The long way but using mental math

Answer 67

nice

Answer 68

I have the steps written down though, the long way. Would this be ok for an answer:

First, I used:
s(t) = -8 - 9t and t=1 to solve for (a+h) and (a). My 'a' term would be 1 in this case.

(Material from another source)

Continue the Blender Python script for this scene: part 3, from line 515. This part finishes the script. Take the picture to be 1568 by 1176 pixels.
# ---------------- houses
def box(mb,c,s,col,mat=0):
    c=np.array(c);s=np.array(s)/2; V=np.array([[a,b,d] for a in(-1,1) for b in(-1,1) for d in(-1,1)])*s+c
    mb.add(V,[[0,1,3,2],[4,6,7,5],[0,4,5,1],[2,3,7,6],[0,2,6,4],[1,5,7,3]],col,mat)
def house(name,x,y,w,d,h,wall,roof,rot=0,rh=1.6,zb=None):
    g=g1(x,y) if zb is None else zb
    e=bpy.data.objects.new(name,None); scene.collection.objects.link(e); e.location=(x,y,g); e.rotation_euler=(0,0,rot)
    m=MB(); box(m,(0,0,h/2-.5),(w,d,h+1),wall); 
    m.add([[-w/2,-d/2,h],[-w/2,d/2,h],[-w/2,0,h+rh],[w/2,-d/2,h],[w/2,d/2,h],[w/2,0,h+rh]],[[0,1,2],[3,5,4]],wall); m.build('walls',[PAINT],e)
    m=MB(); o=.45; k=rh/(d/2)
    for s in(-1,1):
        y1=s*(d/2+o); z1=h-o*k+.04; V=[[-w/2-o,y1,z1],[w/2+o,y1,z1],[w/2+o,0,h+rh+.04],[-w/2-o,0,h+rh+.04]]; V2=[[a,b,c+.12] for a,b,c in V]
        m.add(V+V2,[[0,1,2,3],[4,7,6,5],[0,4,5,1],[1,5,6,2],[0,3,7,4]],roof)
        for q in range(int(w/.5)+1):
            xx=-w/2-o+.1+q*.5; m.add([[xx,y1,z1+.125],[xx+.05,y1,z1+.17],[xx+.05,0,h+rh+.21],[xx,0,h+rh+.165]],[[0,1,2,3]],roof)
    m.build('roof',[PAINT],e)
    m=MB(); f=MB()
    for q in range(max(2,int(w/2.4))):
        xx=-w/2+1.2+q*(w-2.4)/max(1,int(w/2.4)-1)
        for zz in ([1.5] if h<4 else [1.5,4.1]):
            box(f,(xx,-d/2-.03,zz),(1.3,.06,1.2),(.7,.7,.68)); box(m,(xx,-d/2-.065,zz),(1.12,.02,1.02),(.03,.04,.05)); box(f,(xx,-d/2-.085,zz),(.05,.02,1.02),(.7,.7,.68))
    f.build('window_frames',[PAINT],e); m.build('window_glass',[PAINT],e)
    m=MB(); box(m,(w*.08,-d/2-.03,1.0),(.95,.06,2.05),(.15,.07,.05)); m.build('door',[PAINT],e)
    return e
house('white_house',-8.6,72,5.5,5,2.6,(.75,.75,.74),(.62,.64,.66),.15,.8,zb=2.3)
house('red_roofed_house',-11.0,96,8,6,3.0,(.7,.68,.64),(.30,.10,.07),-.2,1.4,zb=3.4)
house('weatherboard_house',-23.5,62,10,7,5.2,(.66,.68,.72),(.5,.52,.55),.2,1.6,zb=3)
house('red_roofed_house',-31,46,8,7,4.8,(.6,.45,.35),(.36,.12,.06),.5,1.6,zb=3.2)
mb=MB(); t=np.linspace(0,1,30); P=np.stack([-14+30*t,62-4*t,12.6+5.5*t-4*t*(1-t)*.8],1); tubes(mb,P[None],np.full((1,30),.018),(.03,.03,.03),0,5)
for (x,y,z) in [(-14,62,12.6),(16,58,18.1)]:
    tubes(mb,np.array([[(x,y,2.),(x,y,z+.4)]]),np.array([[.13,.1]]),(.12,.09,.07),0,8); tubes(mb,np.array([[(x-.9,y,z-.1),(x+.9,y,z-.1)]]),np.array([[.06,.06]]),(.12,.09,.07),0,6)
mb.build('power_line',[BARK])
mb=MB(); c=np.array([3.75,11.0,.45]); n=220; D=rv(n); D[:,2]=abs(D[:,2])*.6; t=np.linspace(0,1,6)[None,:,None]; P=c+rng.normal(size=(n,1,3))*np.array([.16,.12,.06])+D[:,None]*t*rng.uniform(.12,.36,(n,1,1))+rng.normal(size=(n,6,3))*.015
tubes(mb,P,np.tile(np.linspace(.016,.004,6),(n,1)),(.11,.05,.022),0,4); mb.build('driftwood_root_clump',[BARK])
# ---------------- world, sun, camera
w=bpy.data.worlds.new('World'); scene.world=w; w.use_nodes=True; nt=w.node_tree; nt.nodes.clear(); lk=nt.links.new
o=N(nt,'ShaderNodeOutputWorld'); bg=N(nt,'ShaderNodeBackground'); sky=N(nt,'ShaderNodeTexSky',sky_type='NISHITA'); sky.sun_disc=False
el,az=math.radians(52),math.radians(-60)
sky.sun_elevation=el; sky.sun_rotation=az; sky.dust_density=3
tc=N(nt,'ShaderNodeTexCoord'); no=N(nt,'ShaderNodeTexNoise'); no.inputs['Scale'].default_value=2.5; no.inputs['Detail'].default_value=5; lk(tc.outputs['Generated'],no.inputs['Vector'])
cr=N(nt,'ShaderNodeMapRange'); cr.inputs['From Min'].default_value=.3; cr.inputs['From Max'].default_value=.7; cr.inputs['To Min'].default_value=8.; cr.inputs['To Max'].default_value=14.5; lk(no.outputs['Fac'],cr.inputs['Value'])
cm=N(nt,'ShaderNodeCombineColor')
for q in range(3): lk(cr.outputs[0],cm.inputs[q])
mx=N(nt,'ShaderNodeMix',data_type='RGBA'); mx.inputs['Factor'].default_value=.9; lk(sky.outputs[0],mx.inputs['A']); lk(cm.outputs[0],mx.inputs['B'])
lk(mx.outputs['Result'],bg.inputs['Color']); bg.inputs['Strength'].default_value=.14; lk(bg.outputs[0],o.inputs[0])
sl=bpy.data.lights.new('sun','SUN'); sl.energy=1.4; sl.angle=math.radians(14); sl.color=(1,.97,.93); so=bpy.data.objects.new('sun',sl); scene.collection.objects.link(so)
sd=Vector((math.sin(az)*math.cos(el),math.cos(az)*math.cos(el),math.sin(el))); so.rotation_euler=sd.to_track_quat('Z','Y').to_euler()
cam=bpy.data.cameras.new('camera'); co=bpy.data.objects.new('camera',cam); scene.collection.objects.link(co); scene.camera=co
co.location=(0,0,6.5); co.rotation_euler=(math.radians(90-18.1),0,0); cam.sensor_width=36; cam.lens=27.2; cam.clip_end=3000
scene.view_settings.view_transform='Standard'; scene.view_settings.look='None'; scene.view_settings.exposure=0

f(a) = -8 - 9t = -8 - 9(1) = -17
f(a+h) = -8 - 9t = -8 - 9(1+h) = -17 - 9h

Then I used the equation:
f'(a) = lim[f(a+h) - f(a)/h] = f'(a) = -17 - 9h - (-17)/h = -9h/h = -9

Thus I found the derivative to be:
f'(1) = -9

Answer 69

s(t) = -8 - 9t
notice the slope of s(t) is -9
the derivative of s(t) is -9

Answer 70

but yeah your teacher probably wants you to use that formal definition of derivative thing
but you know we remember from algebra that the slope of f(x)=mx+b is m
and we learn from calculus that the slope is the derivative

Answer 71

Ok, but is the way I showed my work using the formal definition?

Answer 72

yes it is pretty too

Answer 73

you did very well

Answer 74

only thing I would say
and it is really not apart of your work
"s(t) = -8 - 9t and t=1 to solve for (a+h) and (a). My 'a' term would be 1 in this case.
:"
I would say f(a+h) and f(a)
but I knew what you meant when you said this

Answer 75

oops s(a+h) and s(a)
since our function name is s not f

Answer 76

you could change all those f letters to s letters actually

Answer 77

Ok thanks!

Answer 78

np

Answer 79

Thanks for all your help!!

Answer 80

I will be doing another test similar if you could help me later on? @freckles Maybe in an hour or so.